[Do this] State the number of lines that contain "parts", with no other text.

[Data for this exercise]
○ ○ ○ ○

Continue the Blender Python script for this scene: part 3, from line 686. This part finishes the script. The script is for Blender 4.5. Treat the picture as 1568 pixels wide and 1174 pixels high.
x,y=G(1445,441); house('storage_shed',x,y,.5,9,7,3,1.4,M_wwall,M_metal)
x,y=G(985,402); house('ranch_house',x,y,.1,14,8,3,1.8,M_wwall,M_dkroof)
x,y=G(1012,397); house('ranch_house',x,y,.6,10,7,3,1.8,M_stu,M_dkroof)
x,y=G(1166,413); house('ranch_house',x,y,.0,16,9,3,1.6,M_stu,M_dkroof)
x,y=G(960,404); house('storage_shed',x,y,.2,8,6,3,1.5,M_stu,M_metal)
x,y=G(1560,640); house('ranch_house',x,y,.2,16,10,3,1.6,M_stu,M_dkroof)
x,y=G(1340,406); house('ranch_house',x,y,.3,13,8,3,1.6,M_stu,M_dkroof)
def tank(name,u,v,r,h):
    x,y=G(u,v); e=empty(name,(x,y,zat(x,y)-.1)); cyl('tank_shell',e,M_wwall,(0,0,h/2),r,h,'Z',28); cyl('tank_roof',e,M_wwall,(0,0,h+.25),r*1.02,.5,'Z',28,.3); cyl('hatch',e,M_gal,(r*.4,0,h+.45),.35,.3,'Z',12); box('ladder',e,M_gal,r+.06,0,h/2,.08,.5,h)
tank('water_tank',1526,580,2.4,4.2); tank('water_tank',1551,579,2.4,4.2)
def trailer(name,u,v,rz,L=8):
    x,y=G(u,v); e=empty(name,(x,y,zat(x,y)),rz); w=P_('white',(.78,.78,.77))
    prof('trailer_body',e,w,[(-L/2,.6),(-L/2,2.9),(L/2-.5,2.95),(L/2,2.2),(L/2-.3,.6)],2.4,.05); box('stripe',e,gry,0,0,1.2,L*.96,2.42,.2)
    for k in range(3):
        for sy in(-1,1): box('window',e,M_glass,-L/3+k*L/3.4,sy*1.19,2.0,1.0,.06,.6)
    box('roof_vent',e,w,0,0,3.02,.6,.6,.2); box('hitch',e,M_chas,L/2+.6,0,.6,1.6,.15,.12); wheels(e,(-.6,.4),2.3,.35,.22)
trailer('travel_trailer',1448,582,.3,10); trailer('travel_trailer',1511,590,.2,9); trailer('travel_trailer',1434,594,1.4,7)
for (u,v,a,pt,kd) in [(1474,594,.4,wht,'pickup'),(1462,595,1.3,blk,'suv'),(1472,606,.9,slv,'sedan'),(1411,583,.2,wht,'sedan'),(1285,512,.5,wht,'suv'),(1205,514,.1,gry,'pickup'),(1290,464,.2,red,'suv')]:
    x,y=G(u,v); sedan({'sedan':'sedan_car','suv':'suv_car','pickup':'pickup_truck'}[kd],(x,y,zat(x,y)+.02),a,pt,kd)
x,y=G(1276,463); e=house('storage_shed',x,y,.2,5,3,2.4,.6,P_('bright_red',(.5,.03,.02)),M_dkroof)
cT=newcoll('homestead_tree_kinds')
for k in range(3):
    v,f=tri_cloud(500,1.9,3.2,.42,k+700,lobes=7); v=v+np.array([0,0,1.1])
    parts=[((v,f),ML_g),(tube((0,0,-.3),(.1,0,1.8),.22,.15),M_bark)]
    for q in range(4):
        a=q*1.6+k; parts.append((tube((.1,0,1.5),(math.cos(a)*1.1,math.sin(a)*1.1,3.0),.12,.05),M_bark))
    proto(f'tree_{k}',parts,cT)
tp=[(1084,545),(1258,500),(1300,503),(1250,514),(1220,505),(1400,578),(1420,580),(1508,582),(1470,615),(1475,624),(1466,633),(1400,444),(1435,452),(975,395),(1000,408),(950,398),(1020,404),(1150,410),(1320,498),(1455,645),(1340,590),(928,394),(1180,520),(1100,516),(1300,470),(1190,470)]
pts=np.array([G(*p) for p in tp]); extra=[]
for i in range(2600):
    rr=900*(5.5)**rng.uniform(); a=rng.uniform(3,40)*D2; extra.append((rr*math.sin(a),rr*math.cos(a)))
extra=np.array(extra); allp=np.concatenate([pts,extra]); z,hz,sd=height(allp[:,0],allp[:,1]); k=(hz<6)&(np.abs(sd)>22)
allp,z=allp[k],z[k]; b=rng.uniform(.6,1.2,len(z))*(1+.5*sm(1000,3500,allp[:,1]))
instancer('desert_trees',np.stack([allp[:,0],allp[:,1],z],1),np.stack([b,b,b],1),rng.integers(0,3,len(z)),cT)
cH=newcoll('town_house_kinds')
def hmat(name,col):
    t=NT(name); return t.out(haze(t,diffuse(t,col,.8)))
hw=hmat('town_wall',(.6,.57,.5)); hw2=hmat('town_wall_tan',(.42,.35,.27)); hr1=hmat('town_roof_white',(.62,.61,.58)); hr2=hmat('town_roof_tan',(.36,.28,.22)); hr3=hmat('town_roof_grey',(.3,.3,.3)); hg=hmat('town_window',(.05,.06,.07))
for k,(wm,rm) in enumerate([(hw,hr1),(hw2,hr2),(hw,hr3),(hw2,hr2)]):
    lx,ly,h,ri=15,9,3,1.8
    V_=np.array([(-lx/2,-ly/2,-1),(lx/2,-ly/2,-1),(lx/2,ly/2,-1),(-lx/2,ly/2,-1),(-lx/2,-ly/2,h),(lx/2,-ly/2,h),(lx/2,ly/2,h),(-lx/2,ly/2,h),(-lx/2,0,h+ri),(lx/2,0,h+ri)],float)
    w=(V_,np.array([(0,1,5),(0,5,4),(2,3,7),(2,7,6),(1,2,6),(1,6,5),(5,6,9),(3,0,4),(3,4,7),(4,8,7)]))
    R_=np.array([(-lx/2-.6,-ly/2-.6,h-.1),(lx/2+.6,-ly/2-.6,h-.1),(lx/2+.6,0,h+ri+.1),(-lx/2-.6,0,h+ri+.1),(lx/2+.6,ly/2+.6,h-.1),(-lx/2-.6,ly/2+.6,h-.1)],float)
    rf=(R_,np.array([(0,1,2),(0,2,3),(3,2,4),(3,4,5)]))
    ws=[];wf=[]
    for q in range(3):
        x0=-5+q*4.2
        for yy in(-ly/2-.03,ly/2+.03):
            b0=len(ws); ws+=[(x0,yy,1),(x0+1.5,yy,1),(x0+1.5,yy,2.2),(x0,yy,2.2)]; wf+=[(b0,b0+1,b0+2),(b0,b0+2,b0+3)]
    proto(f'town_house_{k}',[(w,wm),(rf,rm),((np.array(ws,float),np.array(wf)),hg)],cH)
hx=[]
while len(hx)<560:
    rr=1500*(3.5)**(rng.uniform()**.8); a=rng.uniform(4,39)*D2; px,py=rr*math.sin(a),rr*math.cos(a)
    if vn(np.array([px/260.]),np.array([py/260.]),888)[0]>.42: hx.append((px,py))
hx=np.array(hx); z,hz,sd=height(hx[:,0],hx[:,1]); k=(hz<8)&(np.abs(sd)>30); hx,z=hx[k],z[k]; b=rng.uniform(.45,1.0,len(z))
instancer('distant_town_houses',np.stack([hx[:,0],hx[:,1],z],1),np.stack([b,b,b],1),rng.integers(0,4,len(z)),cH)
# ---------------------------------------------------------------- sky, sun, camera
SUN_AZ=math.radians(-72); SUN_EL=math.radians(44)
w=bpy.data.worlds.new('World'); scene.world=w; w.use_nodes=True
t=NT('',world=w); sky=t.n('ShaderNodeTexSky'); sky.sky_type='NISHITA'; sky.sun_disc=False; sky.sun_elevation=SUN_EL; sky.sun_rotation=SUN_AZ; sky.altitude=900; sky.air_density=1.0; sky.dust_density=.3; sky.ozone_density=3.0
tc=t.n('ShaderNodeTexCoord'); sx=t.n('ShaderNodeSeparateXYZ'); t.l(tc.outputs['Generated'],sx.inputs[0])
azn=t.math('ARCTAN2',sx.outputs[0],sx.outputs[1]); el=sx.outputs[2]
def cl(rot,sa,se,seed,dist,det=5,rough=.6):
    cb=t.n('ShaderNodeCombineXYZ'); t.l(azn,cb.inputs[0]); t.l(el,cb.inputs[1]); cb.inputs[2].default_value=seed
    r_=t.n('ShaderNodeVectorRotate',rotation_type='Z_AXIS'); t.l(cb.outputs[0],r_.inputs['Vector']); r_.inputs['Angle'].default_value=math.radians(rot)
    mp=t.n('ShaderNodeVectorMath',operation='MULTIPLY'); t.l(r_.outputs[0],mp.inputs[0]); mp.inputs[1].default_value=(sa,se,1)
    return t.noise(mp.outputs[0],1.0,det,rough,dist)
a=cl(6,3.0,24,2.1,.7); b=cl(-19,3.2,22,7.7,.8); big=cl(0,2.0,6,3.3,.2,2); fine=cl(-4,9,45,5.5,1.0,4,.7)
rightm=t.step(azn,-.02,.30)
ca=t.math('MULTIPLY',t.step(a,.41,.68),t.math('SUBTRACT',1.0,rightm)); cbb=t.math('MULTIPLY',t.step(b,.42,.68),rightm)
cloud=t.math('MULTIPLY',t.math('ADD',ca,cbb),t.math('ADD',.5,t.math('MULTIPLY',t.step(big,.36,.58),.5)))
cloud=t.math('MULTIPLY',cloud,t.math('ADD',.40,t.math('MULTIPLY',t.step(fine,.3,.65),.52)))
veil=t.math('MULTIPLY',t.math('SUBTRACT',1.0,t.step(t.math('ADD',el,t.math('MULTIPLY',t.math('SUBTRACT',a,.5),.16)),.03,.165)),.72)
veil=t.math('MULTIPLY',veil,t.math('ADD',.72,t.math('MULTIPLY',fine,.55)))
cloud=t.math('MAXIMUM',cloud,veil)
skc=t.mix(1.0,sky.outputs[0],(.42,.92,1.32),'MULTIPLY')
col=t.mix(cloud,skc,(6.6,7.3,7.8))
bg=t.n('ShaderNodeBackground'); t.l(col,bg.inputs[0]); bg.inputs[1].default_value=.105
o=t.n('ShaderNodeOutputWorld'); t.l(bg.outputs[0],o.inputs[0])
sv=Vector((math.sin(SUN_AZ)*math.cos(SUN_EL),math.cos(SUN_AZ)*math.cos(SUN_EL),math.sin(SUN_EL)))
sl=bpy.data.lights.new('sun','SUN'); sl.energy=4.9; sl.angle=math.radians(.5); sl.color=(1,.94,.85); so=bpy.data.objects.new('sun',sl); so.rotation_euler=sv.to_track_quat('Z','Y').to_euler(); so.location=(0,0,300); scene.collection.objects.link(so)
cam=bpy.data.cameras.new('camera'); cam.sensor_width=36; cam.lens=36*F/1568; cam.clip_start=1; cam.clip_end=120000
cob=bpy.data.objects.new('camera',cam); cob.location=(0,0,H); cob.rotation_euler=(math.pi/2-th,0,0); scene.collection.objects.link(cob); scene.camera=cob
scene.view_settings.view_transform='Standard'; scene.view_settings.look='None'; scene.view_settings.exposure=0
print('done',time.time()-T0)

○ ○ ○ ○

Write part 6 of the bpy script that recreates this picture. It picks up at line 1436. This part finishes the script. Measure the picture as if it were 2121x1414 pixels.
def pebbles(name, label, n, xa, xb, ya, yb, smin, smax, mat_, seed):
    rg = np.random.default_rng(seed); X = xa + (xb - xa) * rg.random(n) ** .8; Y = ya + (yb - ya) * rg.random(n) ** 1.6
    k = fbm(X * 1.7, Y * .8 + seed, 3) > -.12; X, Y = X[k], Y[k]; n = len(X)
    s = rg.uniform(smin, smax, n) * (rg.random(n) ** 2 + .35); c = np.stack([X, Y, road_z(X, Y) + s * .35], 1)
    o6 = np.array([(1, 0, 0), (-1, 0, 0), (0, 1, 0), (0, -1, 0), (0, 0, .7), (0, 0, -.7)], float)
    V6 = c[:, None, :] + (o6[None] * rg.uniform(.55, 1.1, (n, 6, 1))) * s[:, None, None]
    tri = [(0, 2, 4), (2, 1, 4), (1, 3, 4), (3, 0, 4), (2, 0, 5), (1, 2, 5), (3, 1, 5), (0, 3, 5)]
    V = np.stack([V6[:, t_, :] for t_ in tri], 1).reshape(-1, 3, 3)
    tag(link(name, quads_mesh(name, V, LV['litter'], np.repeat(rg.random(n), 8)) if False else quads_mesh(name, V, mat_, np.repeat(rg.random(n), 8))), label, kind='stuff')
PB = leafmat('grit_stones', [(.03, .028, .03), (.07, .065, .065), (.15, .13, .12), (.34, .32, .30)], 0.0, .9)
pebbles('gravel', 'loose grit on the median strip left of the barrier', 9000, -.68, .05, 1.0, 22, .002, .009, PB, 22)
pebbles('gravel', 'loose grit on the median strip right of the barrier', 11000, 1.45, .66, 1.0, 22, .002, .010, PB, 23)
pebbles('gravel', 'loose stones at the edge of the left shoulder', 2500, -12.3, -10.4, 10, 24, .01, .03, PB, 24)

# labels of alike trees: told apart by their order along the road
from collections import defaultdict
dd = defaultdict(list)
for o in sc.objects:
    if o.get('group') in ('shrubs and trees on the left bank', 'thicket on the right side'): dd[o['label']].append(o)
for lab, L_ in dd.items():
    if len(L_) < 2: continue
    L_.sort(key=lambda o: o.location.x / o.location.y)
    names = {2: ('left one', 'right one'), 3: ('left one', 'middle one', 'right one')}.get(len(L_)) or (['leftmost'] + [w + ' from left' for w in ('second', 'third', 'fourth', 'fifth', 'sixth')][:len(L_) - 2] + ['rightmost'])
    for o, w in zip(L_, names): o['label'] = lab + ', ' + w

○ ○ ○ ○

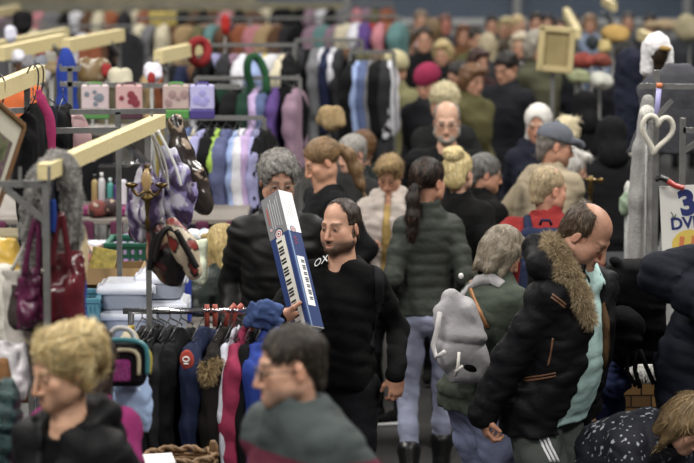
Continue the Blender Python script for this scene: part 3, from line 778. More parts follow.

○ ○ ○ ○

[Answer] 4